**REQUIRED WORK**: Starting with the first line of the data below, copy each line up to and including the one containing "h.build('door_handle', door, bevel=.002)". Pictures stay out.

########################################

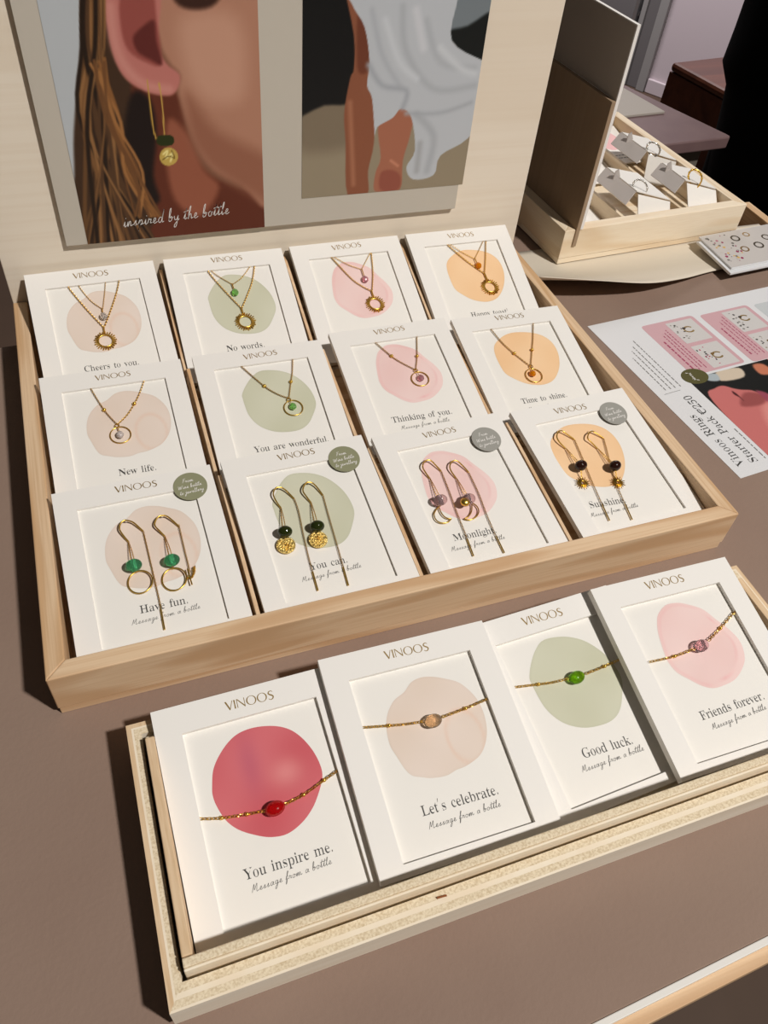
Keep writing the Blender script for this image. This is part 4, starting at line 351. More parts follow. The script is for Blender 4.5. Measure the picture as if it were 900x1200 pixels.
# ------------------------------------------------------------------ room shell
def structure(o): o['kind'] = 'structure'; return o
mb = MB(); mb.box((-4, -3, -0.80), (5, 6, -0.75), 'floor_brown'); structure(mb.build('floor'))
W0 = Vector((2.2335, 2.5473, -0.75)); WS = Vector((-.465, .885, 0)); WN = Vector((-.885, -.465, 0))
def wp(s, n, z): return W0+WS*s+WN*n+Vector((0, 0, z))
mb = MB(); mb.box((-2.6, -0.12, 0), (0.0, 0, 2.6), 'wall_paint', wp); mb.box((0.0, -0.12, 2.1), (2.2, 0, 2.6), 'wall_paint', wp); mb.box((1.1, -0.12, 0), (2.2, 0, 2.1), 'wall_paint', wp); structure(mb.build('wall_back'))
mb = MB(); mb.box((-2.6, 0, 0), (-0.001, .012, .05), 'wall_paint', wp); structure(mb.build('baseboard_back', bevel=.003))
mb = MB(); mb.box((0.0, -.06, 0), (.035, .02, 2.1), 'door_trim', wp); mb.box((.035, -.06, 0), (.085, .006, 2.1), 'door_grey', wp); mb.box((.085, -.06, 0), (.105, .014, 2.1), 'door_trim', wp); structure(mb.build('trim_1', bevel=.002))
d = MB(); d.box((.108, -.05, 0.005), (1.095, -.01, 2.095), 'door_grey', wp); door = structure(d.build('door_1', bevel=.003))
h = MB(); h.box((.112, -.01, .16), (.125, .03, .30), 'handle_metal', wp); h.box((.110, -.01, .235), (.135, .012, .25), 'handle_metal', wp); h.build('door_handle', door, bevel=.002)

# ------------------------------------------------------------------ table
ang = math.atan(.0428); ca, sa = math.cos(ang), math.sin(ang)
def tf(x, y, z): return Vector((.1932+x*ca-y*sa, -.2048+x*sa+y*ca, z))    # table frame: y = 0 at the front edge
t = thing('display_table', 'brown painted table with a pale wooden front edge carrying the display trays', 'table', (.2, .1, -.02))
m = MB(); m.box((-.75, .0012, -.022), (.515, .529, 0), 'tabletop_brown', tf); m.build('tabletop', t, bevel=.0008)
m = MB(); m.box((-.75, -.0018, -.004), (.515, .0012, .0002), 'laminate_white', tf); m.build('laminate_strip', t, bevel=.0004)
m = MB(); m.box((-.75, -.0074, -.026), (.515, -.0002, -.0042), 'pine_x', tf); m.box((-.75, -.0002, -.026), (.515, .03, -.022), 'pine_x', tf); m.build('edge_band', t, bevel=.0004)
for x, y in ((-.70, .04), (.47, .04), (-.70, .49), (.47, .49)):
    m = MB(); m.box((x, y, -.75), (x+.04, y+.04, -.022), 'pine_y', tf); m.build('leg', t, bevel=.002)
t2 = thing('side_table', 'brown table with a raised wooden lip on its right end, behind the main table', 'table', (.55, .47, -.02))
m = MB(); m.box((.23, .531, -.022), (.512, .79, 0), 'tabletop_brown', tf); m.build('tabletop', t2, bevel=.0008)
m = MB(); m.prism([(.7135, .336), (.7235, .336), (.7235, .398), (.7135, .398)], -.03, .004, 'pine_y'); m.build('edge_lip', t2, bevel=.0006)
for x, y in ((.27, .55), (.46, .55), (.27, .74), (.46, .74)):
    m = MB(); m.box((x, y, -.75), (x+.035, y+.035, -.022), 'pine_y', tf); m.build('leg', t2, bevel=.002)

# ------------------------------------------------------------------ cards
RAD = math.radians
class Frame:
    def __init__(s, o, th, yw):
        s.o = Vector(o); s.a = Vector((math.cos(yw), math.sin(yw), 0)); s.b = Vector((math.sin(yw)*math.cos(th), -math.cos(yw)*math.cos(th), -math.sin(th)))
        s.n = s.b.cross(s.a); s.n *= (1 if s.n.z > 0 else -1)
    def P(s, u, v, h=0): return s.o+s.a*(u*.001)+s.b*(v*.001)+s.n*(h*.001)   # millimetres in the card's own plane
CW, CH, MX, MY, WH = 88.21, 105.49, 11.95, 13.68, 86.23
PAPER = {'beige': [(230, 214, 201), (224, 206, 190)], 'green': [(208, 207, 184), (199, 198, 172)], 'pink': [(237, 209, 203), (233, 198, 192)], 'orange': [(243, 206, 163), (239, 196, 149)], 'red': [(212, 114, 119), (200, 92, 99)]}
def blob(mb, fr, key, cu, cv, su, sv, h, seed):
    rng = np.random.RandomState(seed); out = catmull(D['ART'][key], 5, True); N = len(out); RINGS = 16
    c1 = np.array(lin(PAPER[key][0])); c2 = np.array(lin(PAPER[key][1])); vs = []; cols = []; fs = []
    ph = rng.rand(6)*6.28
    def colour(u, v, r, q):
        k = 0.5+0.25*math.sin(u*.16+ph[0])*math.cos(v*.13+ph[1])+0.25*math.sin((u+v)*.09+ph[2])
        c = c1*(1-k)+c2*k
        if key == 'pink':
            inner = .93-.10*max(0, math.cos(q-.35)); edge = math.exp(-((r-inner)/.018)**2)*(.35+.65*max(0, math.cos(q-.5)))
            c = c*(1-edge*.5)+np.array(lin((232, 146, 150)))*edge*.5
            if r > inner: f = max(0, math.cos(q-.35)); c = c*(1-.45*f)+np.array(lin((244, 216, 210)))*.45*f
        elif key == 'beige':
            d = math.hypot((u-12)/9, (v-9)/13); e = math.exp(-((d-1)/.10)**2); c = c*(1-.35*e)+np.array(lin((226, 186, 160)))*.35*e
            if r > .95: c = c*.96
        elif key == 'red':
            e = math.exp(-(((u+6)/5)**2+((v+9)/14)**2)); c = c*(1-.4*e)+np.array(lin((166, 76, 106)))*.4*e
            e = math.exp(-(((u-9)/7)**2+((v+1)/6)**2)); c = c*(1-.75*e)+np.array(lin((224, 142, 140)))*.75*e
        elif r > .95: c = c*.95
        return c
    vs.append(fr.P(cu, cv, h)); cols.append(colour(0, 0, 0, 0))
    for j in range(1, RINGS+1):
        r = j/RINGS
        for i, p in enumerate(out):
            u, v = p[0]*r, p[1]*r; vs.append(fr.P(cu+u*su, cv+v*sv, h)); cols.append(colour(u, v, r, math.atan2(v, u)))
    for i in range(N): fs.append((0, 1+i, 1+(i+1) % N))
    for j in range(RINGS-1):
        for i in range(N): a = 1+j*N; fs.append((a+i, a+N+i, a+N+(i+1) % N, a+(i+1) % N))
    mb.add(vs, fs, 'print', cols)
PH = {'b0': 'You inspire me.', 'b1': 'Let’s celebrate.', 'b2': 'Good luck.', 'b3': 'Friends forever.', '00': 'Have fun.', '01': 'You can.', '02': 'Moonlight.', '03': 'Sunshine.',
      '10': 'New life.', '11': 'You are wonderful.', '12': 'Thinking of you.', '13': 'Time to shine.', '20': 'Cheers to you.', '21': 'No words.', '23': 'Happy toast!'}
CL = {'b0': 'white boxed card reading You inspire me, with the big red watercolour spot',
      'b1': 'white boxed card reading Let’s celebrate, beige spot, in the low front tray',
      'b2': 'white boxed card reading Good luck, green spot, tucked under both its neighbours',
      'b3': 'white boxed card reading Friends forever, at the right end of the low front tray',
      '00': 'white earring card reading Have fun, beige spot and olive green round sticker',
      '01': 'white earring card reading You can, green spot and sage round sticker',
      '02': 'white earring card reading Moonlight, pink spot and grey round sticker',
      '03': 'white earring card reading Sunshine, orange spot and grey round sticker',
      '10': 'white necklace card reading New life, beige spot, middle row of the big tray',
      '11': 'white necklace card reading You are wonderful, with a green spot',
      '12': 'white necklace card reading Thinking of you, with a pink spot',
      '13': 'white necklace card reading Time to shine, with an orange spot',
      '20': 'white necklace card reading Cheers to you, at the back left of the big tray',
      '21': 'white necklace card reading No words, green spot, back row against the back panel',
      '22': 'white necklace card with pink spot in the back row, message hidden',
      '23': 'white necklace card with orange spot at the back right corner of the big tray'}
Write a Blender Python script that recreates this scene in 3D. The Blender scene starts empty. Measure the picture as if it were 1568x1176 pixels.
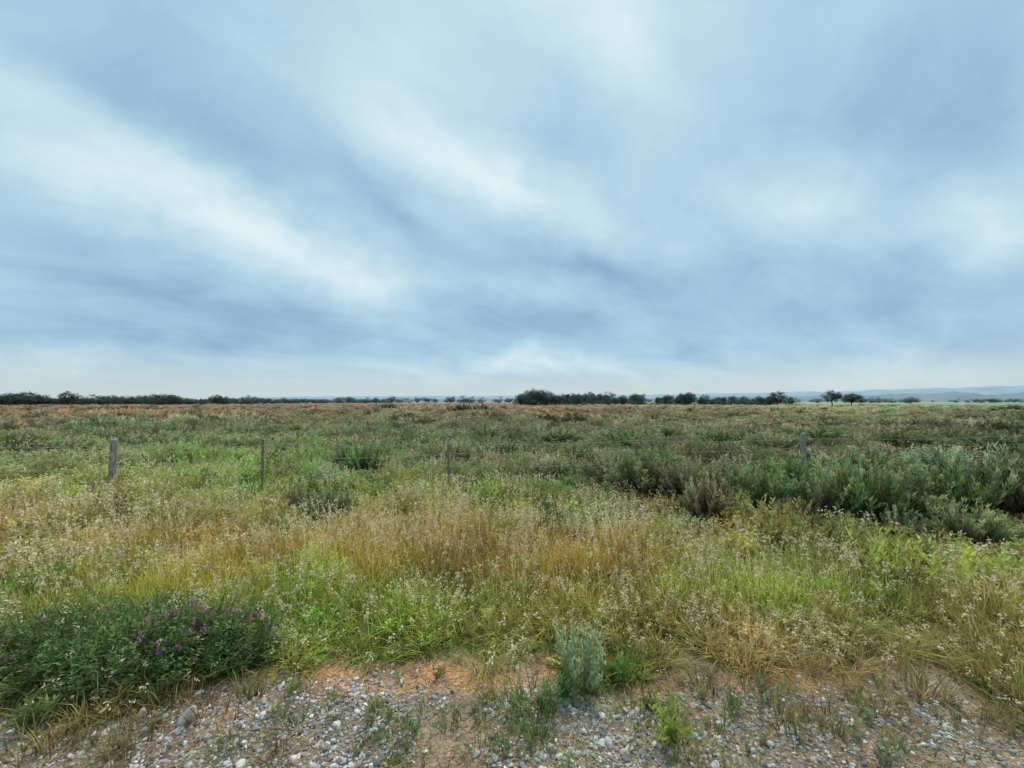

########################################

**SOLVED PROBLEM**:
Keep writing the Blender script for this image. This is part 4, starting at line 351. More parts follow. The script is for Blender 4.5. Measure the picture as if it were 900x1200 pixels.
# ------------------------------------------------------------------ room shell
def structure(o): o['kind'] = 'structure'; return o
mb = MB(); mb.box((-4, -3, -0.80), (5, 6, -0.75), 'floor_brown'); structure(mb.build('floor'))
W0 = Vector((2.2335, 2.5473, -0.75)); WS = Vector((-.465, .885, 0)); WN = Vector((-.885, -.465, 0))
def wp(s, n, z): return W0+WS*s+WN*n+Vector((0, 0, z))
mb = MB(); mb.box((-2.6, -0.12, 0), (0.0, 0, 2.6), 'wall_paint', wp); mb.box((0.0, -0.12, 2.1), (2.2, 0, 2.6), 'wall_paint', wp); mb.box((1.1, -0.12, 0), (2.2, 0, 2.1), 'wall_paint', wp); structure(mb.build('wall_back'))
mb = MB(); mb.box((-2.6, 0, 0), (-0.001, .012, .05), 'wall_paint', wp); structure(mb.build('baseboard_back', bevel=.003))
mb = MB(); mb.box((0.0, -.06, 0), (.035, .02, 2.1), 'door_trim', wp); mb.box((.035, -.06, 0), (.085, .006, 2.1), 'door_grey', wp); mb.box((.085, -.06, 0), (.105, .014, 2.1), 'door_trim', wp); structure(mb.build('trim_1', bevel=.002))
d = MB(); d.box((.108, -.05, 0.005), (1.095, -.01, 2.095), 'door_grey', wp); door = structure(d.build('door_1', bevel=.003))
h = MB(); h.box((.112, -.01, .16), (.125, .03, .30), 'handle_metal', wp); h.box((.110, -.01, .235), (.135, .012, .25), 'handle_metal', wp); h.build('door_handle', door, bevel=.002)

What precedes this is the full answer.